What role The Argus as Facebook flooded?

Published 08/01/2014 | 05:20

Ken Finegan took this shot of locals in Blackrock watching the waves come in. Many people had their camera phones and iPads out, ready to post their snaps online immediately.
Ken Finegan took this shot of locals in Blackrock watching the waves come in. Many people had their camera phones and iPads out, ready to post their snaps online immediately.

If ever there were an illustration of how modern technology and social media have changed the way we learn about events, even locally, then the floods in Blackrock are it.

The last time the sea water came crashing over the promenade and flooded the Main Street in Blackrock was in February 2002.

Last Friday's flood event was very similar in many respects and the photos from 2002 are virtually a carbon copy of what happened then and again on Sunday and Monday afternoons.

However, while in 2002 everyone had cameras and mobile phones, social media didn't exist like it does nowadays.

I remember vividly the fantastic photos taken of the 2002 floods by Argus photographer Ken Finegan and the comments which followed their appearance in this newspaper some days later.

Fast forward to last Friday and I happened to meet Ken as he was just finishing taking photos of the sea crashing over the wall and flooding the promenade.

He and I weren't alone. A large number of the village population where witnessing the same power of nature and the majority of them had cameras, mobile phones and iPads with them to take photos and videos of the event.

Barely an hour or two later Facebook and Twitter were flooded, if you will excuse the pun, with photos of the flooding and the awesome power of nature.

So how should a newspaper approach an occurance like this that has captured public imagination?

While Ken Finegan again produced fantastic photographs, the power of his imagery is diluted somewhat by the multiude of camera lenses which also captured the event.

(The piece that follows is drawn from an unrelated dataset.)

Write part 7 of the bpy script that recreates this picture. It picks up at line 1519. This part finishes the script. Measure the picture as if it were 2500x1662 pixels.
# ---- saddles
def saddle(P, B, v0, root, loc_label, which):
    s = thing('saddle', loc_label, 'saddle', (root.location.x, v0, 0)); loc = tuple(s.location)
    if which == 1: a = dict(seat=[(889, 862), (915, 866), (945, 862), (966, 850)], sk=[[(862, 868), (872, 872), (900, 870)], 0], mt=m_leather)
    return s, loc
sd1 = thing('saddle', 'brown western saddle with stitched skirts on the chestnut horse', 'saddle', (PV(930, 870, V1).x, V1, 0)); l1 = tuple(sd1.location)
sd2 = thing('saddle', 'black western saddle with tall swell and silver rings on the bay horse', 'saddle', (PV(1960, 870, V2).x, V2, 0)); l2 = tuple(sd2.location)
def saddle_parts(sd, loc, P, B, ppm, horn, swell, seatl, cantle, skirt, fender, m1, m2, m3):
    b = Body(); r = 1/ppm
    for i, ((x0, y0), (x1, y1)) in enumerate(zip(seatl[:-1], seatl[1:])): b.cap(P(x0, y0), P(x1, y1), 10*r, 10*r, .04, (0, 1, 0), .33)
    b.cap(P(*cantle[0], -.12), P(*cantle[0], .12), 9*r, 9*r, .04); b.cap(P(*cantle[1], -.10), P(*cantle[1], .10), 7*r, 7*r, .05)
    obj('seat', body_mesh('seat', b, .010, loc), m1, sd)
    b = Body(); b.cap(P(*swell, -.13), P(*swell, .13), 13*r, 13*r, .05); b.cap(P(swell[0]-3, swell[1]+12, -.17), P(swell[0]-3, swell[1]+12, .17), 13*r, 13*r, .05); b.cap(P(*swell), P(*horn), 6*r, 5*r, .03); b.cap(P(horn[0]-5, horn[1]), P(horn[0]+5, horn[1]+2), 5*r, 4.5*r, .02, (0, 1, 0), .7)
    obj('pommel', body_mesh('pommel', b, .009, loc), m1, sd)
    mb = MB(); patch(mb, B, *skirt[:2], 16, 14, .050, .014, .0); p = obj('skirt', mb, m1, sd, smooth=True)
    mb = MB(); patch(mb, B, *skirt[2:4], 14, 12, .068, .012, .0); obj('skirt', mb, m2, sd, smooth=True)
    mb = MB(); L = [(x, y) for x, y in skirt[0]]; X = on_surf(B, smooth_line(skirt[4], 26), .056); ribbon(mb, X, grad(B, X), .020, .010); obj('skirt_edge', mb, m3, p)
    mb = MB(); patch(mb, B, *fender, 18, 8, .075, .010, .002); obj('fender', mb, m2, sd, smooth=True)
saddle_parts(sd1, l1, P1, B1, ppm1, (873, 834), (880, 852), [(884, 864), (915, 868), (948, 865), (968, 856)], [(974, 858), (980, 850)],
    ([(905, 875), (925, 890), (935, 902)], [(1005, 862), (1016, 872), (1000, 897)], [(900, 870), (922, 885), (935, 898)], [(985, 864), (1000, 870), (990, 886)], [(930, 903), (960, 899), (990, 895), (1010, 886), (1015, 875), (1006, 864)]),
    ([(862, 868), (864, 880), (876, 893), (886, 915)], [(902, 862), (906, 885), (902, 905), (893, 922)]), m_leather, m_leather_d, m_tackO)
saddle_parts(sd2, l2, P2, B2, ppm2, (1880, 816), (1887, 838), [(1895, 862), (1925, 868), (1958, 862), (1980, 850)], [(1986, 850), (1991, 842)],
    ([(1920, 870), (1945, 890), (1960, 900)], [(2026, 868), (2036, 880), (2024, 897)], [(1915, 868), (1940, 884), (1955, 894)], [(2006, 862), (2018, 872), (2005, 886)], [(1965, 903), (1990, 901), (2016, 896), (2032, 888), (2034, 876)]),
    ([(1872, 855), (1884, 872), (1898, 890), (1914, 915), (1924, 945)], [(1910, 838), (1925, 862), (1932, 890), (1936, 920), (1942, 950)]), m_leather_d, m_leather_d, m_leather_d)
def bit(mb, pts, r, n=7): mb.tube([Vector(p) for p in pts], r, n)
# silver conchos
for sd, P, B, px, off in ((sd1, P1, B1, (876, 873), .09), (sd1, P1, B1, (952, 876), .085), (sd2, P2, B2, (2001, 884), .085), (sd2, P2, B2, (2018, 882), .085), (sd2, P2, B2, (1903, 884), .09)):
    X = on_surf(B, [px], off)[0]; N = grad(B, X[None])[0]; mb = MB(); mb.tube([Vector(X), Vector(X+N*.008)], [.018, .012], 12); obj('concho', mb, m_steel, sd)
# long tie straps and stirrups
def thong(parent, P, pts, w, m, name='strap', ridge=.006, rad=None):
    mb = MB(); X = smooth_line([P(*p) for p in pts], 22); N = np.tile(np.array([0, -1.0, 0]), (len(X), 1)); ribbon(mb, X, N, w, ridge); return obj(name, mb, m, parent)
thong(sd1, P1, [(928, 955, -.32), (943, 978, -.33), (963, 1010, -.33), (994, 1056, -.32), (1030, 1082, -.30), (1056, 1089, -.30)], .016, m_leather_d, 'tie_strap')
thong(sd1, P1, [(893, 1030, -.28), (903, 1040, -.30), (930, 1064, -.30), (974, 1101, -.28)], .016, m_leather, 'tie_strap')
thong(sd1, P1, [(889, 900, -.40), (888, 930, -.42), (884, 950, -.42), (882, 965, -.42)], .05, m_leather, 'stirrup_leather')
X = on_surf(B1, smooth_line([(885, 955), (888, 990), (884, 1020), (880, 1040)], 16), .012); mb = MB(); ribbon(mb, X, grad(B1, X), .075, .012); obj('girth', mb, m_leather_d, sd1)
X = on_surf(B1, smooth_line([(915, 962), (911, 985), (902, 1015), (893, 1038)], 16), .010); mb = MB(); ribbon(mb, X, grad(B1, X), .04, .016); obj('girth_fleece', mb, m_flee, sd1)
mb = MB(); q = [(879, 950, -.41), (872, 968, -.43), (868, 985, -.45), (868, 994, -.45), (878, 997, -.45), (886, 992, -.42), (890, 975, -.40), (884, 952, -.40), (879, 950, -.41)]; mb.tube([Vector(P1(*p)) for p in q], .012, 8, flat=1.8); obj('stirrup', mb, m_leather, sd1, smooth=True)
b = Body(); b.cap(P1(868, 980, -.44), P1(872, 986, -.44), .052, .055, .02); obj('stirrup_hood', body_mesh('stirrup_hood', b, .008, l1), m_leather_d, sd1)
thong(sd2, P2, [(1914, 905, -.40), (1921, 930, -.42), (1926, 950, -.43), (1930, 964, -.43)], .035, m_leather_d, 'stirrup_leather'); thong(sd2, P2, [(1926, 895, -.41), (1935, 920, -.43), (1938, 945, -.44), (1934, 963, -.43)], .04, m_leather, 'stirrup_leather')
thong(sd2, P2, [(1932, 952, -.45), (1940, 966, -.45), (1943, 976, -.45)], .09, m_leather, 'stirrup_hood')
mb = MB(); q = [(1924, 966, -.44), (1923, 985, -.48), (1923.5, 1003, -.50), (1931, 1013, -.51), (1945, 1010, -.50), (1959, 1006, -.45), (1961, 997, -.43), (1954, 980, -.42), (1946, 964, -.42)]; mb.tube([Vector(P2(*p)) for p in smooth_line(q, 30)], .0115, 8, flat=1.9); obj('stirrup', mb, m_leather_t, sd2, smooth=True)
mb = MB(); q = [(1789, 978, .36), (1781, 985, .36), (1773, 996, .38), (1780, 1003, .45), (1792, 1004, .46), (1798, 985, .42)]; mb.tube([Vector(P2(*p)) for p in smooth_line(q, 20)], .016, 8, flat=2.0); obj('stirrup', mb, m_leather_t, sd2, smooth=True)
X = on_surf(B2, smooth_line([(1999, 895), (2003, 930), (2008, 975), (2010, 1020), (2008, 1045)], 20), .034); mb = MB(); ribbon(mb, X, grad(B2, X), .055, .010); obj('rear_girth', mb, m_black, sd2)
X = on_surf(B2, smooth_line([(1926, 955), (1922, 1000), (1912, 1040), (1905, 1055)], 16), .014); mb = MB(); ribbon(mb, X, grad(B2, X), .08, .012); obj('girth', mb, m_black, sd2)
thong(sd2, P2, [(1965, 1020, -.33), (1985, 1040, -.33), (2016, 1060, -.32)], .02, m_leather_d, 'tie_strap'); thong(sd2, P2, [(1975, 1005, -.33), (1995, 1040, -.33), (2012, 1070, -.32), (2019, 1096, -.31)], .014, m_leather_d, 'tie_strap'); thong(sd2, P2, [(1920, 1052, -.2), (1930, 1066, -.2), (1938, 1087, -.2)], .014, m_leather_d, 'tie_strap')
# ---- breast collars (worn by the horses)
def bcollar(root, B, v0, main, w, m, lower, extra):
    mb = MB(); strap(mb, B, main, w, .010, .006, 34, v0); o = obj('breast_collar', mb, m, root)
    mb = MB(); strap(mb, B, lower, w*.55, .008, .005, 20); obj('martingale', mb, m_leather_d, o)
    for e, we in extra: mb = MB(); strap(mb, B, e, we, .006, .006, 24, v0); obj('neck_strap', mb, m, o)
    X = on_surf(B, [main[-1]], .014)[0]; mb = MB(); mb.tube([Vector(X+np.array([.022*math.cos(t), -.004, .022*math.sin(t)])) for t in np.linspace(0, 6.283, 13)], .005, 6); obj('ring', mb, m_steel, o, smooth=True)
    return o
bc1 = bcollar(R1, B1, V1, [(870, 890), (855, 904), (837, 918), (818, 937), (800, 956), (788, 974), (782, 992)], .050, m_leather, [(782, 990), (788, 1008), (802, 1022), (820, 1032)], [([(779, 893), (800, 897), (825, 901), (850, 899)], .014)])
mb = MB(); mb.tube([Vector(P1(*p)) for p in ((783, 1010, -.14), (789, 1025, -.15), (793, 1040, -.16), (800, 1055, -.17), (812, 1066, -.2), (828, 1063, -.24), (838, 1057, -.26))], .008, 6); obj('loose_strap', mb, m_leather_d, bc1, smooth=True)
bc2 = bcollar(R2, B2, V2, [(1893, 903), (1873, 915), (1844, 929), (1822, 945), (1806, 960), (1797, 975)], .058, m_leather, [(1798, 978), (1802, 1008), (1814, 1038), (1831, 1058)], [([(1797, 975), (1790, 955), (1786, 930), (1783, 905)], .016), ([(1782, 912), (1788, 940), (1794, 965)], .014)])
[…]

I don't believe that the story is any less powerful or less worthy just because our publishing date means we weren't first with the news. On the contrary, it is the power of the story which makes the event worth telling in the way we have, using our photographer and journalists to provide comprehensive coverage, while we have given over a couple of pages to the superb photos supplied by our readers.

Certainly newspapers are challenged by the internet and social media and a local paper published once a week cannot respond instantly, but it can use the digital tools now available to communicate with readers and the community to tell the story.